Step 5: track what earns attention

Page views tell you people arrived. Link clicks tell you what they wanted next.

Referrers, countries, and UTM tags add context, and a booking or sale afterward tells you whether the click was worth anything. Keep those stages separate in your head.

Which Story actually sent the clicks? That’s what UTM links answer.

Create them for your big campaigns: a launch in Stories, a partner collab, a newsletter. Then compare over a decent stretch and change one thing at a time, so you know what caused the result.

Your ten-minute weekly routine

Once a week: check for expired campaigns, broken links, and content that no longer represents your work. Move the current priority into the strongest spot and archive whatever distracts from it.

Then look at views and clicks. A card getting seen but rarely clicked? Improve its promise or placement.

And if a secondary link keeps performing, ask whether it points to something your audience wants more than what you put first.

Ten minutes a week, and your page is ready the next time someone comments “link?”

Frequently asked questions

How do I create a link-in-bio page for Instagram?

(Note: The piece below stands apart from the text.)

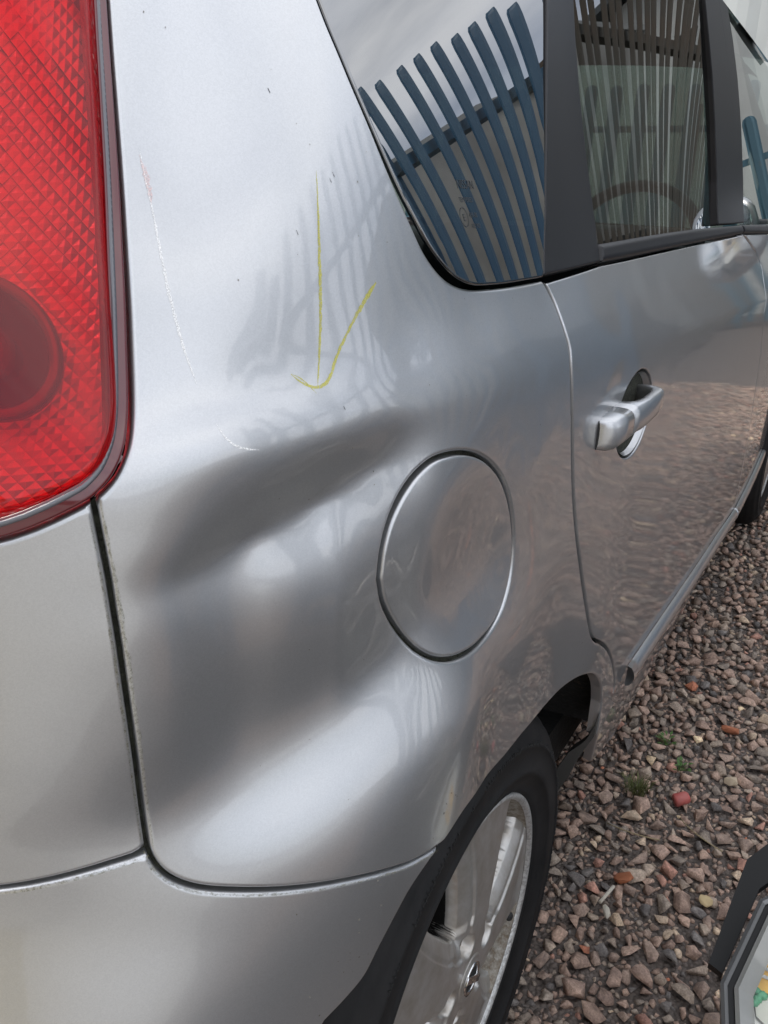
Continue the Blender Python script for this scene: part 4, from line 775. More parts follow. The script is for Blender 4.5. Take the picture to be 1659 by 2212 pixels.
def sheet(name,rows,mat,parent,smooth=True):
    n=len(rows[0]); V=[p for r in rows for p in r]; return link(name,mesh(name,V,[(i*n+k,i*n+k+1,(i+1)*n+k+1,(i+1)*n+k) for i in range(len(rows)-1) for k in range(n-1)],smooth),mat,parent)
def bow(x0,z0,hw,bx,n=11,bz=0): return [(x0+bx*(1-(t)**2),hw*t,z0+bz*(1-t*t)) for t in np.linspace(-1,1,n)]
sheet('windscreen',[bow(1.72,1.475,.55,.06),bow(2.38,1.03,.69,.10)],M['clear_glass'],car)
sheet('bonnet',[bow(2.40,1.025,.70,.10,bz=.01),bow(2.9,.96,.70,.12,bz=.03),bow(3.2,.86,.68,.16,bz=.02),bow(3.30,.72,.66,.18)],M['paint'],car)
sheet('front_bumper',[bow(3.30,.71,.69,.19),bow(3.34,.55,.70,.19),bow(3.32,.35,.70,.18),bow(3.27,.22,.66,.16)],M['paint'],car)
sheet('rear_window',[bow(-.33,1.43,.60,-.05),bow(-.52,1.10,.56,-.04)],M['tint_glass'],car)
sheet('tailgate_panel',[bow(-.52,1.098,.57,-.045),bow(-.535,.95,.50,-.045),bow(-.545,.752,.50,-.045)],M['paint'],car); sheet('bumper_centre',[bow(-.545,.745,.50,-.05),bow(-.57,.55,.50,-.05),bow(-.565,.25,.50,-.05)],M['paint'],car)
for s_ in (-1,1):
    b=B(); b.tube([(1.72,s_*.60,1.445),(2.05,s_*.665,1.255),(2.42,s_*.715,1.03)],.028,8); b.obj('windscreen_pillar',M['black_trim'],car,True)
    b=B(); b.tube([(-.30,s_*.58,1.42),(-.40,s_*.53,1.09)],.03,8); b.obj('rear_window_pillar',M['black_trim'],car,True)
# cabin -------------------------------------------------------------------------
b=B(); b.box((.9,0,.32),(2.9,1.30,.03)); b.obj('cabin_floor',M['cabin'],car)
b=B(); b.box((-.22,0,.985),(.42,1.16,.02),bev=.004); b.box((-.20,-.60,.84),(.44,.10,.30),bev=.03); b.box((-.20,.60,.84),(.44,.10,.30),bev=.03); b.obj('parcel_shelf',M['cabin_dark'],car)
def seat(x,y,wd,parent,head=1,fab='cabin_dark',zt=1.06):
    t=link('seat',None,None,parent); Mt=Matrix.Rotation(R(-14),4,'Y')
    b=B(); b.box((x,y,zt-.30),(.13,wd,.60),Mt,bev=.05); b.obj('backrest',M[fab],t,True)
    b=B(); b.box((x+.30,y,.52),(.52,wd,.16),bev=.05); b.obj('cushion',M[fab],t,True)
    for k in range(head):
        yy=y+(k-(head-1)/2)*.52; b=B(); b.box((x-.09,yy,zt+.085),(.085,.25,.15),Mt,bev=.035); b.tube([(x-.07,yy-.06,zt-.05),(x-.09,yy-.06,zt+.05)],.006,8); b.tube([(x-.07,yy+.06,zt-.05),(x-.09,yy+.06,zt+.05)],.006,8); b.obj('headrest',M[fab],t,True)
seat(.18,0,1.22,car,2,zt=1.02); seat(1.18,-.36,.48,car); seat(1.18,.36,.48,car)
b=B(); b.box((2.15,0,.90),(.42,1.34,.20),bev=.06); b.box((1.98,-.36,1.00),(.22,.36,.08),bev=.035); b.obj('dashboard',M['cabin'],car,True)
# steering wheel, right-hand drive
b=B(); c=Vector((1.80,-.40,.985)); ax=Vector((-.90,0,.42)).normalized(); e1=Vector((0,1,0)); e2=ax.cross(e1).normalized()
b.tube([c+e1*math.cos(a)*.185+e2*math.sin(a)*.185 for a in np.linspace(0,2*math.pi,41)],.017,10,False)
for a in (R(180),R(0),R(-90)): 
    q=(e1*math.cos(a)+e2*math.sin(a)*(1 if e2.z>0 else -1)); b.tube([c+q*.04,c+q*.18],.016,8)
b.tube([c-ax*.03,c+ax*.03],.06,16); b.obj('steering_wheel',M['black_plastic'],car,True)
b=B(); b.tube([(.10,-.64,1.36),(.22,-.66,1.15),(.28,-.63,.86)],.018,8); b.obj('seat_belt',M['cabin_dark'],car,True)
b=B(); b.box((.22,-.50,1.015),(.10,.16,.03),Matrix.Rotation(R(12),4,'Y'),bev=.008); b.obj('red_spot_box',simple('red_spot',(.30,.012,.02),.8),car,True)  # made-up red box for the red spot in the quarter glass
# door mirror
mr=link('door_mirror',None,None,car)
V,Fc=loft([(2.08,-.80,-.99,1.10,.06),(2.09,-.79,-1.0,1.10,.080),(2.13,-.79,-1.0,1.10,.085),(2.17,-.80,-.985,1.10,.075),(2.20,-.82,-.96,1.10,.05)],24,3); link('mirror_shell',mesh('mirror_shell',V,Fc),M['paint'],mr)
V,Fc=loft([(2.077,-.805,-.985,1.10,.066),(2.079,-.803,-.987,1.10,.068)],24,3); link('mirror_glass',mesh('mirror_glass',V,Fc),simple('mirror_silver',(.85,.87,.88),.01,1),mr)
b=B(); b.tube([(2.14,-.74,1.05),(2.14,-.82,1.08)],.025,8); b.obj('mirror_arm',M['black_trim'],mr,True)

M['etch']=simple('etched_print',(.05,.055,.06),.6,spec=.2)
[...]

Pick a bio-page tool like Avely, build a mobile-friendly page, publish it, and paste the public URL into Instagram’s profile link settings.

Can I add multiple links directly to Instagram?

Yes, Instagram supports multiple profile links. A dedicated page still gives you more branding, context, embeds, analytics, and control over what stands out.

What should my first link be?

Whatever’s sending people to your profile right now: a latest video, booking page, launch, or portfolio.

How often should I update my bio page?

Weekly during active campaigns, monthly otherwise. Kill expired offers and check that every link still works.